>>>>>
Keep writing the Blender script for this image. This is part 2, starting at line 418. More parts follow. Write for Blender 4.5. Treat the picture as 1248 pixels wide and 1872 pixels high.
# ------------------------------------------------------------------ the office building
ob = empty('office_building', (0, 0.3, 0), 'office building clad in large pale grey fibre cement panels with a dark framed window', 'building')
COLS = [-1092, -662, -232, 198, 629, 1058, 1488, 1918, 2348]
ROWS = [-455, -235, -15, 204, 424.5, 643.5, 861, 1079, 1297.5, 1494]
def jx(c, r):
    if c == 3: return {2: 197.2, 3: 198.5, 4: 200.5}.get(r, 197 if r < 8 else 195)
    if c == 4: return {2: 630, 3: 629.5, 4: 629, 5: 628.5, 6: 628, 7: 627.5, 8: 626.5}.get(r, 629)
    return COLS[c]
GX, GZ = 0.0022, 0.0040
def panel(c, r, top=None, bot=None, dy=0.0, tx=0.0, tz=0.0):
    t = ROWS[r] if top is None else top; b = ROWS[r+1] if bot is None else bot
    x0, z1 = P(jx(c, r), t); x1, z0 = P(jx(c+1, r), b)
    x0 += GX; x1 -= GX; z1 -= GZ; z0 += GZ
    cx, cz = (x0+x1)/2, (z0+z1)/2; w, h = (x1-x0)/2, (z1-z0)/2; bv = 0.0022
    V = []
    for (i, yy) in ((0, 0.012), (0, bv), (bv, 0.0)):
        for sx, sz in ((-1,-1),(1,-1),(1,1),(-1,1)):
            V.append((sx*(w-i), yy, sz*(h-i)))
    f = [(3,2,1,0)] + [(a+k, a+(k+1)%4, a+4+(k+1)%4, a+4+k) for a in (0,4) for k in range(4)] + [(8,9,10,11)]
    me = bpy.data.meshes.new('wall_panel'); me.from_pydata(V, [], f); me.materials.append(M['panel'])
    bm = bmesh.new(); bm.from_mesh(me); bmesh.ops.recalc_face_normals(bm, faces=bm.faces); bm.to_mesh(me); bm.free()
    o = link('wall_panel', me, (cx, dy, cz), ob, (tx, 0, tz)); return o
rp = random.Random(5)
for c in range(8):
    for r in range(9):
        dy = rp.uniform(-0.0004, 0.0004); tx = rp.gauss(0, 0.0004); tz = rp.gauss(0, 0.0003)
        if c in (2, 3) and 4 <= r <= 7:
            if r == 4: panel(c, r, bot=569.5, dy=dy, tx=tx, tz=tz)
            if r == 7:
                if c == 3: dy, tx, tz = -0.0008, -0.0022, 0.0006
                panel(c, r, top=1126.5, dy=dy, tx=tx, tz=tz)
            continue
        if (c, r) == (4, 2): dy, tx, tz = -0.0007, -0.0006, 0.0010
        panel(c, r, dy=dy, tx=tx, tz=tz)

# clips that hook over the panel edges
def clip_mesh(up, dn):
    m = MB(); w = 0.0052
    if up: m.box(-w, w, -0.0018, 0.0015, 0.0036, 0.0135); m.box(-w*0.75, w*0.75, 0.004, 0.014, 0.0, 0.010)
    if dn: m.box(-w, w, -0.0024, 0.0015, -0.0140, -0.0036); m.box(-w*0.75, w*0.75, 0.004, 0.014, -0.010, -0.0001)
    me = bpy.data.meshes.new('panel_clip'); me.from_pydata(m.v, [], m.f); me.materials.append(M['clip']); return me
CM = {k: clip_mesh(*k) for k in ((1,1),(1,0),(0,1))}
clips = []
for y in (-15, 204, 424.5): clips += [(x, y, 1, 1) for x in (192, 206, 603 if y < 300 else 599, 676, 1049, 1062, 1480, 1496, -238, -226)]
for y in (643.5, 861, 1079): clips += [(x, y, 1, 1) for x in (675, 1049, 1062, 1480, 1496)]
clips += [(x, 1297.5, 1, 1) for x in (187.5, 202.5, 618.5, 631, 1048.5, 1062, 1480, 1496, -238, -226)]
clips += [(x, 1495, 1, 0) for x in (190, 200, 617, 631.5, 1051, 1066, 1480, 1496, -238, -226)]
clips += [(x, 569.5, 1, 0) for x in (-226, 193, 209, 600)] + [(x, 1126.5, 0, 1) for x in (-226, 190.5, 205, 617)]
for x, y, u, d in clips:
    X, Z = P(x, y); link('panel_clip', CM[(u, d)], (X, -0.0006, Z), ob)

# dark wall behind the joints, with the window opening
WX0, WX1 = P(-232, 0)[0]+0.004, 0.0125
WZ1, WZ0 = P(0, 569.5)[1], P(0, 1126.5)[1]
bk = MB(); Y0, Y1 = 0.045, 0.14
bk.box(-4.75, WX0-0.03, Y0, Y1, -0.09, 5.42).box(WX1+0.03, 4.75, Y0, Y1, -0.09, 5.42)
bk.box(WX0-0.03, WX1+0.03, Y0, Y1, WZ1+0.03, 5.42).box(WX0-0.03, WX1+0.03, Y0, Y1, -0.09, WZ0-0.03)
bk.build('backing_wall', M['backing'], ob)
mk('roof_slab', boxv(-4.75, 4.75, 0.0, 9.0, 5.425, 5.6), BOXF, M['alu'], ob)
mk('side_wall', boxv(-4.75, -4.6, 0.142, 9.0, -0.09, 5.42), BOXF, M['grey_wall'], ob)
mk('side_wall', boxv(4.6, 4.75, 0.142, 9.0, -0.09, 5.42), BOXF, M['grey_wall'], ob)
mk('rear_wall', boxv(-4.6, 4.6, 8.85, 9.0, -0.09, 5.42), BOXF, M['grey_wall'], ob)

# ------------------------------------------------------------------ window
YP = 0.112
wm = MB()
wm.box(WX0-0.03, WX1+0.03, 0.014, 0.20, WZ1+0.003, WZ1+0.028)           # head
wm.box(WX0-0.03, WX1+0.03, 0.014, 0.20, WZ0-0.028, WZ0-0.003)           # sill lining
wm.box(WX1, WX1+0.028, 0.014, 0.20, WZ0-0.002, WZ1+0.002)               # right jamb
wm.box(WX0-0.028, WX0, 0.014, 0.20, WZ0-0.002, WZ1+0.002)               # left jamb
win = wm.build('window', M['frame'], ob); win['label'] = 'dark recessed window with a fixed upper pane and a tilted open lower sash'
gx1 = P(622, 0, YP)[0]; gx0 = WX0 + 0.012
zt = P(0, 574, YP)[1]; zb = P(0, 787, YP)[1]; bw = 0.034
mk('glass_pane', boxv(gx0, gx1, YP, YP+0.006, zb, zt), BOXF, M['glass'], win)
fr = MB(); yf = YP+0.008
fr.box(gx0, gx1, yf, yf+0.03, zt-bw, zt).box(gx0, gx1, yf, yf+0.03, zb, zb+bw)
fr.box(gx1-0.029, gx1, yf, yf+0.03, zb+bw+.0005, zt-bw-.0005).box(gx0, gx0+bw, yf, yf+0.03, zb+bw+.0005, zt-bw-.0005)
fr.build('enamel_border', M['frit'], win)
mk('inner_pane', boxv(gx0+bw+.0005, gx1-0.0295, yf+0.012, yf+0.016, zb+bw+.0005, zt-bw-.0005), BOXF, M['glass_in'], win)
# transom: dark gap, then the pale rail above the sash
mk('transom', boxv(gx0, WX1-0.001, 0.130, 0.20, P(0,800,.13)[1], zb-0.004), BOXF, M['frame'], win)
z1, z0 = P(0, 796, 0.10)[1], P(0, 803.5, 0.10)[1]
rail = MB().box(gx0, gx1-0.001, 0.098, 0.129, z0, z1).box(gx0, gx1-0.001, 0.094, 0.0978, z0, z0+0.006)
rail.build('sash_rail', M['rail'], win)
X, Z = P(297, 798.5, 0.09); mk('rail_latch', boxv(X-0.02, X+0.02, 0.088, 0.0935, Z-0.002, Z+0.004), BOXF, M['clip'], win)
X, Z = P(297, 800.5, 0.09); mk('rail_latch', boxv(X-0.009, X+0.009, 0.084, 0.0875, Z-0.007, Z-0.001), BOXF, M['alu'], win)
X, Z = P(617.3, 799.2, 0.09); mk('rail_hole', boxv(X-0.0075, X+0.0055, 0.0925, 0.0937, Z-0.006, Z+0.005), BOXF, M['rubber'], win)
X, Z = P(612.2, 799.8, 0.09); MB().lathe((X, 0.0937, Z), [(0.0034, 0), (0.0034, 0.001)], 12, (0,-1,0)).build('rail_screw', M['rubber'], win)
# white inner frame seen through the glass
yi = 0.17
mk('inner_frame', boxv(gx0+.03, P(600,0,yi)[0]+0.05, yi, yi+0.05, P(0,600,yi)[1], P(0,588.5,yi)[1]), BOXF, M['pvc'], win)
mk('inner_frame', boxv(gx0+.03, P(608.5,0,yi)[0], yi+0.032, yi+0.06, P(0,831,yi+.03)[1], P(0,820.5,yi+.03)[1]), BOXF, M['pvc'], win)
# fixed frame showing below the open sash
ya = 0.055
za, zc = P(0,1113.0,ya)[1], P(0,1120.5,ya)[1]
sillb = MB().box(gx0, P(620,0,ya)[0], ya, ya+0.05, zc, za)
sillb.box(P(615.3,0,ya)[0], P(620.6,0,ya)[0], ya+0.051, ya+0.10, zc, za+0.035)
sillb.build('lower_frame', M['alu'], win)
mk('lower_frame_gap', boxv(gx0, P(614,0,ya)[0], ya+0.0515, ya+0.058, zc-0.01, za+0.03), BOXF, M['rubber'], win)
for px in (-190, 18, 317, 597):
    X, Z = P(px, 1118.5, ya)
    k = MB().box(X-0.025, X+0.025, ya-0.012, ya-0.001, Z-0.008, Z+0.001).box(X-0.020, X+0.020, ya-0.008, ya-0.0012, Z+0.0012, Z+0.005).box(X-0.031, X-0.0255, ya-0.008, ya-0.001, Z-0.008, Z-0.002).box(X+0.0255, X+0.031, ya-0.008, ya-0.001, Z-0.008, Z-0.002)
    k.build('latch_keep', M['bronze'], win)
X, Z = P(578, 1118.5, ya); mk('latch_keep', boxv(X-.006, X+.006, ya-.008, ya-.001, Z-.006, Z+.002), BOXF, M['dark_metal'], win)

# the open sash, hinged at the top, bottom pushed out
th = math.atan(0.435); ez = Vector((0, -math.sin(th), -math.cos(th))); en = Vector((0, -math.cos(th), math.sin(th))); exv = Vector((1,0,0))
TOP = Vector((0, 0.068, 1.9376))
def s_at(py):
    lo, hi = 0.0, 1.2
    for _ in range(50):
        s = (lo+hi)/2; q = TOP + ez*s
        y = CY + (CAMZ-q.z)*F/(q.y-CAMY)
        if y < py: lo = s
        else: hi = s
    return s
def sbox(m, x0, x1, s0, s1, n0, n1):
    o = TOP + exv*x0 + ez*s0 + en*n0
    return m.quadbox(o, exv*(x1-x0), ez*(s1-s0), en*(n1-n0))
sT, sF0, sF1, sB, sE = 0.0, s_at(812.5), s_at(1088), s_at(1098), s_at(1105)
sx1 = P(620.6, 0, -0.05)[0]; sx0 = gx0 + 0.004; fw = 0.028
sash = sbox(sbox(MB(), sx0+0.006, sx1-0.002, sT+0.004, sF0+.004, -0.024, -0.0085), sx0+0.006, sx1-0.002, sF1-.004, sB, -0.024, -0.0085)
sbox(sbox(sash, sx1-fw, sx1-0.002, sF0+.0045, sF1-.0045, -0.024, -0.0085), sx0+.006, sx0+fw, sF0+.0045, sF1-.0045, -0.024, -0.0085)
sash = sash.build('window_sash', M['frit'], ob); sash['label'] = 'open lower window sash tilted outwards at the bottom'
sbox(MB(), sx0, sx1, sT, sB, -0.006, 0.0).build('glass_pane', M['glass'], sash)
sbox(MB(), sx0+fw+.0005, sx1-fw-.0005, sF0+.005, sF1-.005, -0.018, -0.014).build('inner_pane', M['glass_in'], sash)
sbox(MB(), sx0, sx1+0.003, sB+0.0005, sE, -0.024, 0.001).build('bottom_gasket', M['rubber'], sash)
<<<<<
WHAT YOU NEED TO DO: Looking at the material above, please copy exactly every line from its first line through the line containing "panel(c, r, dy=dy, tx=tx, tz=tz)", with both ends included and nothing else.

CORRECT RESPONSE:
Keep writing the Blender script for this image. This is part 2, starting at line 418. More parts follow. Write for Blender 4.5. Treat the picture as 1248 pixels wide and 1872 pixels high.
# ------------------------------------------------------------------ the office building
ob = empty('office_building', (0, 0.3, 0), 'office building clad in large pale grey fibre cement panels with a dark framed window', 'building')
COLS = [-1092, -662, -232, 198, 629, 1058, 1488, 1918, 2348]
ROWS = [-455, -235, -15, 204, 424.5, 643.5, 861, 1079, 1297.5, 1494]
def jx(c, r):
    if c == 3: return {2: 197.2, 3: 198.5, 4: 200.5}.get(r, 197 if r < 8 else 195)
    if c == 4: return {2: 630, 3: 629.5, 4: 629, 5: 628.5, 6: 628, 7: 627.5, 8: 626.5}.get(r, 629)
    return COLS[c]
GX, GZ = 0.0022, 0.0040
def panel(c, r, top=None, bot=None, dy=0.0, tx=0.0, tz=0.0):
    t = ROWS[r] if top is None else top; b = ROWS[r+1] if bot is None else bot
    x0, z1 = P(jx(c, r), t); x1, z0 = P(jx(c+1, r), b)
    x0 += GX; x1 -= GX; z1 -= GZ; z0 += GZ
    cx, cz = (x0+x1)/2, (z0+z1)/2; w, h = (x1-x0)/2, (z1-z0)/2; bv = 0.0022
    V = []
    for (i, yy) in ((0, 0.012), (0, bv), (bv, 0.0)):
        for sx, sz in ((-1,-1),(1,-1),(1,1),(-1,1)):
            V.append((sx*(w-i), yy, sz*(h-i)))
    f = [(3,2,1,0)] + [(a+k, a+(k+1)%4, a+4+(k+1)%4, a+4+k) for a in (0,4) for k in range(4)] + [(8,9,10,11)]
    me = bpy.data.meshes.new('wall_panel'); me.from_pydata(V, [], f); me.materials.append(M['panel'])
    bm = bmesh.new(); bm.from_mesh(me); bmesh.ops.recalc_face_normals(bm, faces=bm.faces); bm.to_mesh(me); bm.free()
    o = link('wall_panel', me, (cx, dy, cz), ob, (tx, 0, tz)); return o
rp = random.Random(5)
for c in range(8):
    for r in range(9):
        dy = rp.uniform(-0.0004, 0.0004); tx = rp.gauss(0, 0.0004); tz = rp.gauss(0, 0.0003)
        if c in (2, 3) and 4 <= r <= 7:
            if r == 4: panel(c, r, bot=569.5, dy=dy, tx=tx, tz=tz)
            if r == 7:
                if c == 3: dy, tx, tz = -0.0008, -0.0022, 0.0006
                panel(c, r, top=1126.5, dy=dy, tx=tx, tz=tz)
            continue
        if (c, r) == (4, 2): dy, tx, tz = -0.0007, -0.0006, 0.0010
        panel(c, r, dy=dy, tx=tx, tz=tz)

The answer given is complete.